Flexen took suggestions from anyone who gave them: His family, girlfriend, agent and the Mets organization. He described the beginning of his reshaping as “cold turkey”: Everything was taken away at once. Flexen had to alter lifelong behavior.

“You fall into bad patterns and sometimes it’s hard to come out of them,” Flexen said.

His approach worked, though. Flexen reached camp just below his goal weight, and although there wasn’t room in the vaunted Mets’ rotation, he caught DeFrancesco’s eye even before coming back north to Syracuse.

The focus is there pitch-to-pitch, Flexen’s manager said. A year ago, DeFrancesco would watch in Las Vegas as Flexen wore down in the 105-degree heat mid-game. While the International League won’t pose that same issue, Flexen almost strengthened as Monday’s game went on.

In the sixth inning, his last as he ended up with 91 pitches, Flexen threw a 93-mile per hour fastball up and out of the zone past a swing for out number one. Long-time big league catcher Rene Rivera kept calling for the high heat, and that’s what got five of Flexen’s eight punchouts.

Then, he induced an easy groundout on a pitch at the knees. And he broke off a curveball, maybe his best of the night, down in the dirt for a swinging strikeout to end the inning.

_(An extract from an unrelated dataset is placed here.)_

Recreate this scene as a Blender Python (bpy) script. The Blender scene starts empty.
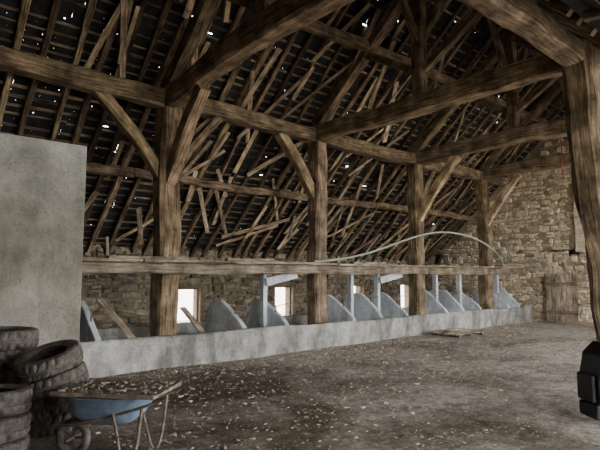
import bpy, bmesh, math, random
from mathutils import Vector, Matrix, noise
R = random.Random(7)
V = Vector
# ---------------------------------------------------------------- materials
def newmat(name):
    m = bpy.data.materials.new(name); m.use_nodes = True
    nt = m.node_tree; b = nt.nodes["Principled BSDF"]
    b.inputs["Roughness"].default_value = .85
    b.inputs["Specular IOR Level"].default_value = .25
    return m, nt, b
def N(nt, t, **kw):
    n = nt.nodes.new(t)
    for k, v in kw.items():
        if k in n.inputs.keys(): n.inputs[k].default_value = v
        else: setattr(n, k, v)
    return n
def ramp(nt, stops):
    r = nt.nodes.new("ShaderNodeValToRGB"); e = r.color_ramp.elements
    while len(e) < len(stops): e.new(.5)
    for el, (p, c) in zip(e, stops):
        el.position = p; el.color = (c[0], c[1], c[2], 1)
    return r
def mixc(nt, a, b, f, mode='MIX'):
    m = nt.nodes.new("ShaderNodeMix"); m.data_type = 'RGBA'; m.blend_type = mode
    for s, v in ((m.inputs[0], f), (m.inputs[6], a), (m.inputs[7], b)):
        if hasattr(v, 'links'): nt.links.new(v, s)
        else: s.default_value = v if isinstance(v, (int, float)) else (v[0], v[1], v[2], 1)
    return m.outputs[2]
def bump(nt, b, h, s=.5, d=.02):
    n = nt.nodes.new("ShaderNodeBump"); n.inputs["Strength"].default_value = s
    n.inputs["Distance"].default_value = d
    nt.links.new(h, n.inputs["Height"]); nt.links.new(n.outputs[0], b.inputs["Normal"])
def wood(name, dark, mid, light, bs=.6):
    m, nt, b = newmat(name); L = nt.links.new
    uv = N(nt, "ShaderNodeUVMap"); uv.uv_map = "UVMap"
    mp = N(nt, "ShaderNodeMapping"); mp.inputs["Scale"].default_value = (16, .8, 1)
    L(uv.outputs[0], mp.inputs[0])
    n1 = N(nt, "ShaderNodeTexNoise", Scale=2.2, Detail=8, Roughness=.7, Distortion=.3); L(mp.outputs[0], n1.inputs[0])
    r1 = ramp(nt, [(.36, dark), (.5, mid), (.68, light)]); L(n1.outputs[0], r1.inputs[0])
    n2 = N(nt, "ShaderNodeTexNoise", Scale=2.5, Detail=6, Roughness=.6); L(uv.outputs[0], n2.inputs[0])
    r2 = ramp(nt, [(.32, (.32, .31, .3)), (.5, (.85, .84, .83)), (.68, (1.5, 1.5, 1.5))]); L(n2.outputs[0], r2.inputs[0])
    c = mixc(nt, r1.outputs[0], r2.outputs[0], 1.0, 'MULTIPLY')
    at = N(nt, "ShaderNodeAttribute"); at.attribute_name = "tint"
    c = mixc(nt, c, at.outputs[0], 1.0, 'MULTIPLY')
    L(c, b.inputs["Base Color"])
    bump(nt, b, n1.outputs[0], bs, .03)
    return m
M_oak = wood("old_oak", (.04, .027, .017), (.172, .127, .082), (.33, .26, .182))
M_raft = wood("rafter_wood", (.035, .024, .015), (.15, .11, .071), (.31, .242, .168))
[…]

“Probably my fastball-slider combo today, was able to mix in a change, flip a breaking ball in every now and then,” Flexen said. “Fastball especially was pretty dominant today.”

The New York Mets have a vaunted starting rotation. Two chances in the majors and an MLB ERA of 8.45 could make the next call to Flexen less forthcoming than the first two. But he’s solved his diet and figured out his approach on the mound.

“Elevate and then spin ‘em out,” DeFrancesco called it. As hitters embrace the launch-angle trend and swing upward, a high fastball is harder to touch. And just when they want to get up and hammer it, Flexen can break off a sharp curve or slider.

For now, Flexen will keep taking his turn every fifth day, no matter whether he finds his Mets’ jersey in a Triple-A clubhouse or in the show. And while he still cheats his nutrition every once in a while, his win Monday wouldn’t be followed by anything special.

“Nothing in particular,” Flexen said of what he’d eat to celebrate. “Like I said, just trying to stick to clean eating. Got a long season ahead of us, and hopefully I can sustain that all year.”